B. Equitable Buyouts and Other Remedies
If the stringent requirements for judicial dissolution are met, the court can then order an equitable buyout of the member seeking withdrawal. Mizrahi v. Cohen, 104 A.D.3d 917 (2d Dept. 2013). Indeed, there is some authority to suggest that it is reversible error not to do so if the LLC is financially viable. Id. As a purely equitable remedy, the court has considerable discretion to set the process, and proposed remedies have generally been upheld where the process allowed the withdrawing member to recover their investment and a reasonable rate of return. Id., In re Superior Vending, 71 A.D.3d 1153 (2d Dept. 2010). Notably, there is no statutorily fixed date for valuing the company to establish a buyout, but the court has discretion to set a date “in consideration of the equities.” See PFT Tech., LLC v. Wieser, 2020 N.Y. Slip Op. 1942 (2d Dept. 2020)(setting date on day prior to commencement of action); Superior Vending, 71 A.D.3d at 1153 (setting date on day of member’s declaration of withdrawal). Whatever date is chosen for valuation, New York’s 9% pre-judgment interest rate applies from that date forward. Man Choi Chiu v. Chiu, 125 A.D.3d 824 (2d Dept. 2015).
Alternatively, if the court orders dissolution instead of an equitable buyout, Section 704 of the Limited Liability Company law governs the distribution of assets, with payment first made to creditors, then to satisfy liabilities for unpaid distributions to members, then to repay members’ capital contributions and, finally, pro rata according to the proportion of membership interests. Other than creditor payments, the remainder of these provisions can be changed if contrary terms are set forth in the operating agreement.

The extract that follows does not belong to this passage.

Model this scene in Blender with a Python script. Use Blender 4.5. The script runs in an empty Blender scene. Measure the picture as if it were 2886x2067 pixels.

Notably, regardless of whether the company is to be dissolved or the member is to be equitably bought out, the courts have a wide array of tools to preserve the company’s assets. For example, courts can also order a permanent or temporary receiver to oversee the assets of the company. Limited Liability Company Law § 703; Fakiris, 2016 NY Slip Op 51665[U]. Courts can also grant injunctive relief to prevent transfers of company assets. Scomello v. Pascarella, 2011 N.Y. Slip Op. 51965 (Suffolk Cty. 2011).
C. Conclusion
If a minority member of an LLC wants to exit, and there are no relevant provisions in the operating agreement, then the only remaining avenue available to them is to submit a petition seeking the judicial dissolution of the LLC. If, and only if, the requirements for judicial dissolution are met, the court can then enter an order compelling the buyout of the want-away member’s interest on equitable terms.